Next Up Hero Review

Not quite so heroic.

Next Up Hero as an aesthetically vivid, isometric twin-stick shooter-esque dungeon crawler that features a wide variety of archetypal characters to play as. You’re tasked with fighting your way through near-endless waves of enemies and, upon completion, you’ll be granted experience that is crucial in progressing through to the next story-based mission. Each mission varies greatly in difficulty and objective, but never enough to keep the game feeling fresh and, more importantly, enjoyable.

The story is somewhat light and only exists to provide some narrative link between each instanced level, however superficial and light that may be. In brief, two characters find an unknown, mysterious location and set to rid this land of darkness by using initially unexplained powers and abilities. Whilst this does sound cliche, the innovations are instead saved for the gameplay, whereby you recruit “Echoes” to aid you in your colourful battles. These echoes are fallen warriors of instanced online battles past, and you can revive these to be controlled by the AI to assist you going forward. Further depth can be applied when you chose to sacrifice your little helpers in favour of an “Ancient”, a more powerful being that can help is more substantial ways, whether it be by applying buffs or by dealing massive damage to enemies around you.

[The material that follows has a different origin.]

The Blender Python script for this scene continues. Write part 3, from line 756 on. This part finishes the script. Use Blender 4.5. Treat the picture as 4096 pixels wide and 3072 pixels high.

Lost in the blinding whiteness of the tundra…

Graphically, this game stands out from its peers in numerous levels. Isometric twin-stick shooters aren’t often known for their wide colour palette, and Next Up Hero practically vomits the rainbow upon your retinas. This manages to alleviate some of the repetition-induced boredom that creeps in shortly after starting, albeit not by much. The beautiful cartoon aesthetic is present in all aspects of your journey and certainly makes for a bright adventure in the inspired worlds you find yourself in.

Sound design perfectly complements the visuals, too. Clean, simplistic beats accompany each heroes move-sets beautifully. From slashes with your sword to the setup of an automated turret, each carefully engineered sound feels right at home. Cutesy, synth themes promote the overall feeling of the game, being one of a lighthearted nature, and promote a more-relaxed play-style that this game appears to emulate.

It’s like an adorable Diablo. N’aww.

Next Up Hero, then, is a game that is constantly at odds with itself. Both graphically and sound design wise, it is an absolute joy. With copious innovative ideas that seep through the games very being, I should have felt joy from start to end as I poked and prodded these systems to my heart’s content. Instead, what I found was the ever-creeping sense of boredom, and feeling of it missing the gameplay hook to keep me engaged; Whether that be a higher level of polish or more gameplay variety from level to level, there’s something missing that other titles in the popular genre manage to encapsulate. It’s a game that needs to be experienced, granted, but not necessarily for the game itself. More so to experience first hand the developer’s lofty ambitions and clear talent they have when it comes to thinking outside the box, and presenting new ideas to old genres, albeit at the cost of mastering the basic principles that we come to expect.

Next Up Hero


Next Up Hero manages to introduce intriguing, innovative ideas, but at the cost of executing the core gameplay mechanic well.